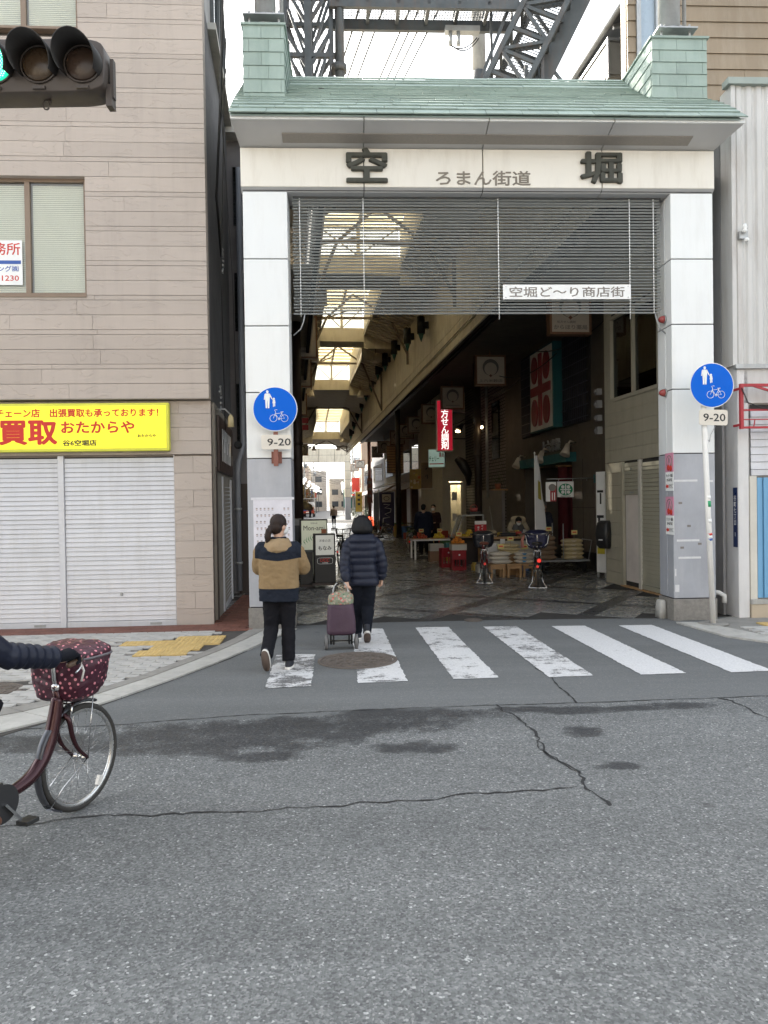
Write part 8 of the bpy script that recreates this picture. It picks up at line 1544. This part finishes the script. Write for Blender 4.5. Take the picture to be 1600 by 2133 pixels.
for i in range(26):
    v = 15.2 + i * 1.05; u = (.55 if v < 21 else -.1 if v < 27 else .4) + rr.uniform(-.25, .25); nm, c = cols[i % 6]; w_, d_, h_ = rr.uniform(.3, .5), rr.uniform(.25, .4), rr.uniform(.25, .6)
    o = part('goods_box', MB().box(-w_ / 2, w_ / 2, -d_ / 2, d_ / 2, 0, h_), mat('box_' + nm, c, .7, var=.2), None, A(u, v), (0, 0, AA + rr.uniform(-.2, .2)), bevel=.008); tag(o, nm + ' goods box along the right arcade shops, %s of the %s dozen' % (ORD[i % 12], ('first', 'second', 'last')[i // 12]), 'box', 'goods boxes along the right shops')
    if i % 2 == 0: p_ = part('contents', MB().ell((0, 0, h_), w_ * .42, d_ * .42, .09, 10, 6), mat('box_' + cols[(i + 2) % 6][0], cols[(i + 2) % 6][1], .7, var=.2), o)
for i, (u, v) in enumerate(((-4.6, 12.2), (-4.7, 13.4), (-4.5, 16.5), (-4.7, 20))):
    o = part('goods_box', MB().box(-.25, .25, -.2, .2, 0, .45 + .15 * (i % 2)), mat('box_' + cols[i][0], cols[i][1], .7, var=.2), None, A(u, v), (0, 0, AA), bevel=.008); tag(o, cols[i][0] + ' goods box standing along the left shops', 'box', 'goods boxes along the left shops')
for i in range(5):
    wire('slack black cable running along the right shop fronts, %s span' % ORD[i], sag(A(1.5, 5.5 + i * 3.2, 5.6 - .15 * i), A(.9, 8.7 + i * 3.2, 5.5 - .1 * i), .25), .014, 'cables along the shop fronts')

rr = random.Random(33); cn_ = ('red', 'white', 'green', 'yellow', 'blue', 'brown')
for i in range(18):
    w_, h_ = rr.uniform(.09, .17), rr.uniform(.05, .16); c = cn_[i % 6]; u = -.42 + (i % 9) * .165
    o = part('goods_packet', MB().loft([(0, 0, 0, w_ / 2, .05), (0, 0, h_ * .5, w_ / 2 * 1.04, .055), (0, 0, h_, w_ / 2 * .9, .03)], 14, 4), mat('box_' + c, (.3, .3, .3), .6), None, A(u, (9.12 if i < 9 else 9.28) + rr.uniform(-.02, .02), .792), (0, 0, AA + rr.uniform(-.3, .3)))
    tag(o, '%s packet on the rice shop counter, %s from the showcase in the %s row' % (c, ORD[i % 9], 'front' if i < 9 else 'back'), 'packet', 'packets on the counter')
for i in range(8):
    u, v = -.75 + .17 * (i % 4) * 1.9, 7.75 + .4 * (i // 4); c = cn_[(i * 5 + 1) % 6]
    o = part('produce_box', MB().box(-.15, .15, -.13, .13, 0, .16).box(-.13, .13, -.11, .11, .16, .2), mat('box_' + c, (.3, .3, .3), .6), None, A(u, v), (0, 0, AA + rr.uniform(-.1, .1)), bevel=.006)
    tag(o, '%s produce box on the floor before the counter, %s in the %s row' % (c, ORD[i % 4], 'nearer' if i < 4 else 'farther'), 'box', 'produce boxes before the counter')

----------------------------------------

### Directive:
Leave out the pictures. Transcribe only the lines above, from the first through the one that contains "wire('slack black cable".

### Task result:
Write part 8 of the bpy script that recreates this picture. It picks up at line 1544. This part finishes the script. Write for Blender 4.5. Take the picture to be 1600 by 2133 pixels.
for i in range(26):
    v = 15.2 + i * 1.05; u = (.55 if v < 21 else -.1 if v < 27 else .4) + rr.uniform(-.25, .25); nm, c = cols[i % 6]; w_, d_, h_ = rr.uniform(.3, .5), rr.uniform(.25, .4), rr.uniform(.25, .6)
    o = part('goods_box', MB().box(-w_ / 2, w_ / 2, -d_ / 2, d_ / 2, 0, h_), mat('box_' + nm, c, .7, var=.2), None, A(u, v), (0, 0, AA + rr.uniform(-.2, .2)), bevel=.008); tag(o, nm + ' goods box along the right arcade shops, %s of the %s dozen' % (ORD[i % 12], ('first', 'second', 'last')[i // 12]), 'box', 'goods boxes along the right shops')
    if i % 2 == 0: p_ = part('contents', MB().ell((0, 0, h_), w_ * .42, d_ * .42, .09, 10, 6), mat('box_' + cols[(i + 2) % 6][0], cols[(i + 2) % 6][1], .7, var=.2), o)
for i, (u, v) in enumerate(((-4.6, 12.2), (-4.7, 13.4), (-4.5, 16.5), (-4.7, 20))):
    o = part('goods_box', MB().box(-.25, .25, -.2, .2, 0, .45 + .15 * (i % 2)), mat('box_' + cols[i][0], cols[i][1], .7, var=.2), None, A(u, v), (0, 0, AA), bevel=.008); tag(o, cols[i][0] + ' goods box standing along the left shops', 'box', 'goods boxes along the left shops')
for i in range(5):
    wire('slack black cable running along the right shop fronts, %s span' % ORD[i], sag(A(1.5, 5.5 + i * 3.2, 5.6 - .15 * i), A(.9, 8.7 + i * 3.2, 5.5 - .1 * i), .25), .014, 'cables along the shop fronts')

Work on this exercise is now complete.